Perhaps attempts to shutdown internet were motivated by a desire to impede people from broadcasting these acts of violence that are currently meted, without success, at pro-democracy protestors. Like in totalitarian dictatorships, brutality is not just a feature of this protest, but has abound the people of Eswatini for the past 48 years of King’s dictatorship.
The 2018 report on Gross Human Rights Violations in Eswatini, showed that the Eswatini state police have been responsible for “assault of workers” and “suspects dying in police custody” amongst others. Even the current wave of protests for democracy have been sparked by suspected foul play of police in the death of a law student, Thabani Nkomonye.
King Mswati III has also been criticized for monopolising economic opportunities, and using the natural resources of Eswatini to accumulate personal wealth, and live an opulent life at the expense of the ordinary people who are languishing poverty.
In 2014, it was reported that he increased his annual family budget to $64 million, whilst 63% of the population lived on $1 per day. In 2019 when he had household membership of 23 people (wives and children), based on the overall $64 million household budget, it meant each member of the household lived on $7 623 per day. Indeed, the opulence of few explains the poverty of the many!
This whooping average expenditure per person in King Mswati III’s household, is best represented in his extravagant outings, expensive fleet of cars, expensive clothing, etc.
It is therefore within the rights of the people of Eswatini to resist this monarchy for the many untold state violence it has meted against the dissent, and economic impoverishment of the majority. The hypocritical liberal democratic governments across the globe and other international bodies, have turned a blind eye against the King’s human rights abuses, just as they have turned their eyes blind at the atrocities of Israel apartheid in Palestine, and other imperialist advances in Latin America, Middle East, South East Asia and Africa.
Whilst we support these protests unconditionally, and acknowledge the multi-class character of those in revolt, the working class must squeeze maximum concessions out of this struggle. The left radical trade unions, and the socialist/communist organisations, must throw themselves to the head of the movement in order to ensure pro-poor and socialist state machinery emerges out of this struggle for democratization of Eswatini.
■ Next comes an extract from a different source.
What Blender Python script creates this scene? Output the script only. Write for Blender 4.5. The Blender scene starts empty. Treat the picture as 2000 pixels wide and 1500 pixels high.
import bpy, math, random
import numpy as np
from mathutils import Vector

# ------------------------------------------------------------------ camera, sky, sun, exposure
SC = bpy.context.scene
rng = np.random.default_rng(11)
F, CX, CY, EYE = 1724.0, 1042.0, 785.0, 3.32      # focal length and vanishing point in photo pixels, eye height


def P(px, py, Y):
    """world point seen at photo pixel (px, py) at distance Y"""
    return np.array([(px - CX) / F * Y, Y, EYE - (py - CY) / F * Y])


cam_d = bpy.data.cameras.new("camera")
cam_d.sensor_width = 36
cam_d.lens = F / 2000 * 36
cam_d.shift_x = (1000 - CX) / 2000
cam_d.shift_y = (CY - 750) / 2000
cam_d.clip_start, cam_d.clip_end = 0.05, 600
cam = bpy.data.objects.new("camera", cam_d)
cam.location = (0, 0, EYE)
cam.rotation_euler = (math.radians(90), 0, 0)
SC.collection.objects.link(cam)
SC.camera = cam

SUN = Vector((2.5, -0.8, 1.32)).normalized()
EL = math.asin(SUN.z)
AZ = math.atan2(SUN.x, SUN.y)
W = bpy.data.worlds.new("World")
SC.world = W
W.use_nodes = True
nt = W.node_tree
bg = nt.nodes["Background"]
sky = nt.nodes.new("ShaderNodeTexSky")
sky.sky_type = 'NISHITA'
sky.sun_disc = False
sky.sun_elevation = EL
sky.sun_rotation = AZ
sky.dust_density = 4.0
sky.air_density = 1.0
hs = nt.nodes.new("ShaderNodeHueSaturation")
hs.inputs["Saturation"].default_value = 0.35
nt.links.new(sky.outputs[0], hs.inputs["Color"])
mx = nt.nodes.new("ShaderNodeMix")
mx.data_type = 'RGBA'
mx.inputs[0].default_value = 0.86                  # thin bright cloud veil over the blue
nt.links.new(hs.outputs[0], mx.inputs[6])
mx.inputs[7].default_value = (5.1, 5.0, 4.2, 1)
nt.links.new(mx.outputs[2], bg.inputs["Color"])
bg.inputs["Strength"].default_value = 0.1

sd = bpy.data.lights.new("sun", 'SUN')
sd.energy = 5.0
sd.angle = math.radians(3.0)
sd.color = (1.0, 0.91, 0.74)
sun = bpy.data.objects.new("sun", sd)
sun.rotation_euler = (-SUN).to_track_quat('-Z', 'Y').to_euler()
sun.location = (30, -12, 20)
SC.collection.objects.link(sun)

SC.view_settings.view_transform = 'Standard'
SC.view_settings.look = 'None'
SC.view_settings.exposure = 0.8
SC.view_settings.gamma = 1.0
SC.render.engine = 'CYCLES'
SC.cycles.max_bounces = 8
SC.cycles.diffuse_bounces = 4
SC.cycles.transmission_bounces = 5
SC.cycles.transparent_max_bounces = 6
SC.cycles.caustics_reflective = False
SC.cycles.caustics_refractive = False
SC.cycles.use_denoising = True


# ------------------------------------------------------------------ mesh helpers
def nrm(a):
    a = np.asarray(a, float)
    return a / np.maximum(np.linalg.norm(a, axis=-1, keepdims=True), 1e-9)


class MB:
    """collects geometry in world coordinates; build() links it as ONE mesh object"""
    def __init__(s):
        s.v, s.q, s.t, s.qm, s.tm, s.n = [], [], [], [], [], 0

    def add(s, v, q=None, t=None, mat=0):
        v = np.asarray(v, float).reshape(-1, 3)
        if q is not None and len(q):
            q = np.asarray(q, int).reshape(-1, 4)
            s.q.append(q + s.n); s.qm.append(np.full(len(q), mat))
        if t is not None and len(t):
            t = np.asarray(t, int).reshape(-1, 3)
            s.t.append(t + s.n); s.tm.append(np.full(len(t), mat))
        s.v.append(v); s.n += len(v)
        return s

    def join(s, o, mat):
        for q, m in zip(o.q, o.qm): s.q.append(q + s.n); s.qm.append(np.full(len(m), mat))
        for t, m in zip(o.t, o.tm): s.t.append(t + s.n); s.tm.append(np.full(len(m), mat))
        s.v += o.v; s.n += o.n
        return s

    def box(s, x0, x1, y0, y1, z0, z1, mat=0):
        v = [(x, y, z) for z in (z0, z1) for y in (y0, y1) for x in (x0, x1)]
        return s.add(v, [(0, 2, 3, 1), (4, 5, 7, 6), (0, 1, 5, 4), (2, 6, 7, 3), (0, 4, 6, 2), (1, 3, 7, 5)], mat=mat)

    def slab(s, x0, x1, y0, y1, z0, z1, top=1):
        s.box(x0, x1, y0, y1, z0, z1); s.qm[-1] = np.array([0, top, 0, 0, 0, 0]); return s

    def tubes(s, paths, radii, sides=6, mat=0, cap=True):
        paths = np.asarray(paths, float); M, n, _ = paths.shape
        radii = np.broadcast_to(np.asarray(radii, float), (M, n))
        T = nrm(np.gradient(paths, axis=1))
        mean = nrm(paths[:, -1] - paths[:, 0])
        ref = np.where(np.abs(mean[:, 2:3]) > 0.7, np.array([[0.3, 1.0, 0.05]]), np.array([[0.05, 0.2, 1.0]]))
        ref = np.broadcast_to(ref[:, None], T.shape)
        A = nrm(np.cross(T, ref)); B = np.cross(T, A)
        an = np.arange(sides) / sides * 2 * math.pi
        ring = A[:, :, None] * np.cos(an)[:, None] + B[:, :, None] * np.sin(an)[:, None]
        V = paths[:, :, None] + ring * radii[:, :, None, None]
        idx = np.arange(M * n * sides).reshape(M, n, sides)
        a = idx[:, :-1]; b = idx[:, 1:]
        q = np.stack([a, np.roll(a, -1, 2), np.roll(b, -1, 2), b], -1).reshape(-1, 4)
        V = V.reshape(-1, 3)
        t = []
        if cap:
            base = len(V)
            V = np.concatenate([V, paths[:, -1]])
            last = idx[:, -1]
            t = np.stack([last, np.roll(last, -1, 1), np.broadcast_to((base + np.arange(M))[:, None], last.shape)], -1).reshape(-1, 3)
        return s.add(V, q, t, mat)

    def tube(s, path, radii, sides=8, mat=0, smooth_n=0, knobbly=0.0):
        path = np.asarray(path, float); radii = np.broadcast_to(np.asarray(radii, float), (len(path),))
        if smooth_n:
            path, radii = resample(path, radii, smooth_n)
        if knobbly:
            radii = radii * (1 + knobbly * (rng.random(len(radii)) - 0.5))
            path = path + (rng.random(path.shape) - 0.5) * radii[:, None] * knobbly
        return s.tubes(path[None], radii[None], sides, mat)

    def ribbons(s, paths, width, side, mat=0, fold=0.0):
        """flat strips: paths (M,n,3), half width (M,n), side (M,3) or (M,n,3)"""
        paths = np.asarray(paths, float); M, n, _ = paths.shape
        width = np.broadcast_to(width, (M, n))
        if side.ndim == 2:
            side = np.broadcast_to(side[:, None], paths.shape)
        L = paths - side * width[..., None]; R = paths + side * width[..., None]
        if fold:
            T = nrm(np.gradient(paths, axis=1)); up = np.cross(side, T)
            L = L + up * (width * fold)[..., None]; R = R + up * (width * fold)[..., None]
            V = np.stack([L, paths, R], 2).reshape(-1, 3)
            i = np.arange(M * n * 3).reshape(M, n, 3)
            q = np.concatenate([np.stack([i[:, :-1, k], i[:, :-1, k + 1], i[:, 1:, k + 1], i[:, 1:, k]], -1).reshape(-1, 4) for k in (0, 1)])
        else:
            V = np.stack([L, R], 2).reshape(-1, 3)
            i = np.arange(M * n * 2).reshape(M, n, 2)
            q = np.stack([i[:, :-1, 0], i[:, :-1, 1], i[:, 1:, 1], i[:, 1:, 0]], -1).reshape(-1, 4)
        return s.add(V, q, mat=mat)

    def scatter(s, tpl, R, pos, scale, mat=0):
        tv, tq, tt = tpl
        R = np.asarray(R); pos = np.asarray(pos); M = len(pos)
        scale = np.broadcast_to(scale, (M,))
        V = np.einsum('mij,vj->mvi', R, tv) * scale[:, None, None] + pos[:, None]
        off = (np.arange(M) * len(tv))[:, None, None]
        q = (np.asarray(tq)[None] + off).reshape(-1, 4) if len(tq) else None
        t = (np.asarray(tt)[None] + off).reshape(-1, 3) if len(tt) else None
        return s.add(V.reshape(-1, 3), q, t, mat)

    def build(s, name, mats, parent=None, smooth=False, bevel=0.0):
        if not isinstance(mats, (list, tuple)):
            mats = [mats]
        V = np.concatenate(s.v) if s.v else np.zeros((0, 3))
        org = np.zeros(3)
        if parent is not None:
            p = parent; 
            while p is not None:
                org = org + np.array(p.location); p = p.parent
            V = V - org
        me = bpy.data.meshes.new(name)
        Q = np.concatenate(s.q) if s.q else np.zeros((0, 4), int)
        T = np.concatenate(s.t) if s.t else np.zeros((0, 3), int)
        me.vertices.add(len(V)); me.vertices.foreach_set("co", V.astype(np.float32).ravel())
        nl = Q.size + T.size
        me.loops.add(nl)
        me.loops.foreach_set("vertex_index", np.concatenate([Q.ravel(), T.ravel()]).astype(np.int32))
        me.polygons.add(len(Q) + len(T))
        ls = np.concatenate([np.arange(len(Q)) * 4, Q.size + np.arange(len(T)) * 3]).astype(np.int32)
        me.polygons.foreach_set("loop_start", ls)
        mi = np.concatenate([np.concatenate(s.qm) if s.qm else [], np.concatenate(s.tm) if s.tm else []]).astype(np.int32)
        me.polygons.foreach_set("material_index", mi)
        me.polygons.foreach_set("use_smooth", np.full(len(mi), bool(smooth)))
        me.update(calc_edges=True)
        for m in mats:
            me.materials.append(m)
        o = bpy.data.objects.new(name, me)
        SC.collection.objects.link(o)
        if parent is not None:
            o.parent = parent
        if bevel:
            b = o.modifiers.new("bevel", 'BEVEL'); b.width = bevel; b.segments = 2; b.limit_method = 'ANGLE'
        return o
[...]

Lessons from South Africa have shown that transforming a framework of political administration (government) alone, without changing the fundamental property ownership patterns will trap the previously marginalised in a marginalised condition. In order to ensure that those economic magnates like Maloma Colliery, in which ANC’s Chancellor House co-owns with King Mswati III, benefit the people as whole, the economic policies must change fundamentally. Those commanding heights of the economy must be nationalized under worker control.